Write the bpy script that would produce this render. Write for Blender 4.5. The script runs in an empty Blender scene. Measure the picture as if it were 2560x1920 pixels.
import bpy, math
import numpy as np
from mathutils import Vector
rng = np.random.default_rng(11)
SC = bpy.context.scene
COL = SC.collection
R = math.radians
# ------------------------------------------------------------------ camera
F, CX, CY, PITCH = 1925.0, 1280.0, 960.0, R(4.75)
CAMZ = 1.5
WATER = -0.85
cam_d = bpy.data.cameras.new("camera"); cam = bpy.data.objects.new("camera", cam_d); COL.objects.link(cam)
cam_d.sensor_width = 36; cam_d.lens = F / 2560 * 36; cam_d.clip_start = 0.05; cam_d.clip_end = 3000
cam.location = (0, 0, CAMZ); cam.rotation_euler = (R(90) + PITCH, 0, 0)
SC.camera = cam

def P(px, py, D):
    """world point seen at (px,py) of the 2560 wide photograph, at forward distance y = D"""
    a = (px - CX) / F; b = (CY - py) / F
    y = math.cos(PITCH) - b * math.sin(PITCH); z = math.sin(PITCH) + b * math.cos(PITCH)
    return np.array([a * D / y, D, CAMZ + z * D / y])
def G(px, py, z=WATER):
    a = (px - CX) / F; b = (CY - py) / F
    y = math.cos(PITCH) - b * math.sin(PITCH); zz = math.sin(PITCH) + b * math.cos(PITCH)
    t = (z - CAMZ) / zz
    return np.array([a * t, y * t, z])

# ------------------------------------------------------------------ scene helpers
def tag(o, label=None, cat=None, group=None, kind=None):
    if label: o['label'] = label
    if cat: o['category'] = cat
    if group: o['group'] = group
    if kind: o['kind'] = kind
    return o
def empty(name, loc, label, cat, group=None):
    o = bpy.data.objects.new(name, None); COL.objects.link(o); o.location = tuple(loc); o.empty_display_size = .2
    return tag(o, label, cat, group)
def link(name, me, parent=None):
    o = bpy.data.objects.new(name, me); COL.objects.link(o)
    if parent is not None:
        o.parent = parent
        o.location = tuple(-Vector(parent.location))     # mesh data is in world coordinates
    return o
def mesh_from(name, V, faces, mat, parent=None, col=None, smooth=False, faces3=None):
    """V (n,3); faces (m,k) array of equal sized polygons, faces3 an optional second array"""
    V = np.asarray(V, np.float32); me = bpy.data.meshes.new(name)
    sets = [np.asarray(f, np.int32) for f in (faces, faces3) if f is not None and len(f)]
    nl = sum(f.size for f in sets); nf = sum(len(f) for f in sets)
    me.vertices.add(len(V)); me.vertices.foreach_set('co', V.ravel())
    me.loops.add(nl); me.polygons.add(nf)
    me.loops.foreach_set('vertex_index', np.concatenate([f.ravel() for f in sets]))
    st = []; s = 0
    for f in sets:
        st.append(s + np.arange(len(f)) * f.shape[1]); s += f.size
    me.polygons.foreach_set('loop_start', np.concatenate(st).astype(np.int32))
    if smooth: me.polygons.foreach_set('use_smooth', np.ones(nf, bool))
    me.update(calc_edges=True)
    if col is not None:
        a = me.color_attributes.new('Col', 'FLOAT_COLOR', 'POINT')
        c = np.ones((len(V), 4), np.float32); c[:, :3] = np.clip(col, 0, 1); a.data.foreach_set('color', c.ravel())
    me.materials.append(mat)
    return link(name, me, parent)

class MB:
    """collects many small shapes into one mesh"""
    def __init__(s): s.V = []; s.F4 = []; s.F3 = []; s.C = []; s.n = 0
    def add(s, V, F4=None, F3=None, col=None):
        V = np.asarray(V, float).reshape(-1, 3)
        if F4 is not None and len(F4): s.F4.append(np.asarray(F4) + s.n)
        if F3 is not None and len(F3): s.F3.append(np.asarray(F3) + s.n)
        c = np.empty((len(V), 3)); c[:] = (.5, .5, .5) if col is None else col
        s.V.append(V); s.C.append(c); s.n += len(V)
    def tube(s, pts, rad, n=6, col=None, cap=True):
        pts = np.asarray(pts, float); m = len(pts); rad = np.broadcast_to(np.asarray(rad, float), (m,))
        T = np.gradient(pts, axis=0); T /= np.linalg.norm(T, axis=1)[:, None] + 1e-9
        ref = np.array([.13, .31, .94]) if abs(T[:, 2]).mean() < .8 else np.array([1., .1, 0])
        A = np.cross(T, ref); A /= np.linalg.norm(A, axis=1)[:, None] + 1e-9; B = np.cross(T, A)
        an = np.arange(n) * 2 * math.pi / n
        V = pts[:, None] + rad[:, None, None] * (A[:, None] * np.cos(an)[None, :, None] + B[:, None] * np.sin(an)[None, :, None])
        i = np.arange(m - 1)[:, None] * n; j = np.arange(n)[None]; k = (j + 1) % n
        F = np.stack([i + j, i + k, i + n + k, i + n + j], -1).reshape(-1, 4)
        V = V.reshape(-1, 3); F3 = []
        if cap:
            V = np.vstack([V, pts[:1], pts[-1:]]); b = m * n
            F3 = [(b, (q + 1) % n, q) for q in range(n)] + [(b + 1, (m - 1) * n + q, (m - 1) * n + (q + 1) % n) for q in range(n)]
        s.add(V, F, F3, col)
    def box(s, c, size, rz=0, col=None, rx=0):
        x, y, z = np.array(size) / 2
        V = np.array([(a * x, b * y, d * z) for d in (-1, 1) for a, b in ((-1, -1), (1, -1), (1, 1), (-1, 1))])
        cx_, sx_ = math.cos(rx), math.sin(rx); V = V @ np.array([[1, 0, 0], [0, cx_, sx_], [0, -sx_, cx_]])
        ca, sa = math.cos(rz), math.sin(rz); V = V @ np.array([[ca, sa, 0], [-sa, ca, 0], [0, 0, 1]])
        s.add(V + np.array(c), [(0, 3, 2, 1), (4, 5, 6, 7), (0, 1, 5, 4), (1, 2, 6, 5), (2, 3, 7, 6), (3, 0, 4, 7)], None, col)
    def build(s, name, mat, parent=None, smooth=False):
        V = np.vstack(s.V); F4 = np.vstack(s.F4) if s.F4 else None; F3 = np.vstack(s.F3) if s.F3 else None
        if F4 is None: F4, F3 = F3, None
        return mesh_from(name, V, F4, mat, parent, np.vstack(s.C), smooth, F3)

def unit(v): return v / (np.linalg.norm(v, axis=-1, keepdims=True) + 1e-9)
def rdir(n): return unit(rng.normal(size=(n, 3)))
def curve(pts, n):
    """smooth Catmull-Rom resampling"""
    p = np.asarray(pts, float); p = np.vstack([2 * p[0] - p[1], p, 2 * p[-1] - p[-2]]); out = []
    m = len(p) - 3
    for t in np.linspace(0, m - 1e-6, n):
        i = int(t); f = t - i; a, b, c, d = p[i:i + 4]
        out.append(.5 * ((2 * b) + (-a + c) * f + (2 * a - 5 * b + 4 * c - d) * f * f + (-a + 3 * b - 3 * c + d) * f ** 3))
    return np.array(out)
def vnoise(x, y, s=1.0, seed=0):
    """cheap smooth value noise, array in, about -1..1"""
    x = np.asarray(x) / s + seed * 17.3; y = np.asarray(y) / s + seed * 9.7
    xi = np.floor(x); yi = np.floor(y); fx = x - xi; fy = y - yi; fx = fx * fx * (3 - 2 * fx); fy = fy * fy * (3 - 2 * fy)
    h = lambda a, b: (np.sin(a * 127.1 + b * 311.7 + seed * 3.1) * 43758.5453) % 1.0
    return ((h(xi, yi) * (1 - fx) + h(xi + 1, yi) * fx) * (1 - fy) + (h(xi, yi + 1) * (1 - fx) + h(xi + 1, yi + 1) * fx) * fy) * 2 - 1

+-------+

WHAT IS REQUIRED: Which lines include the word "scene"? List them all.

SOLUTION TO THIS TASK:
Write the bpy script that would produce this render. Write for Blender 4.5. The script runs in an empty Blender scene. Measure the picture as if it were 2560x1920 pixels.
SC = bpy.context.scene
# ------------------------------------------------------------------ scene helpers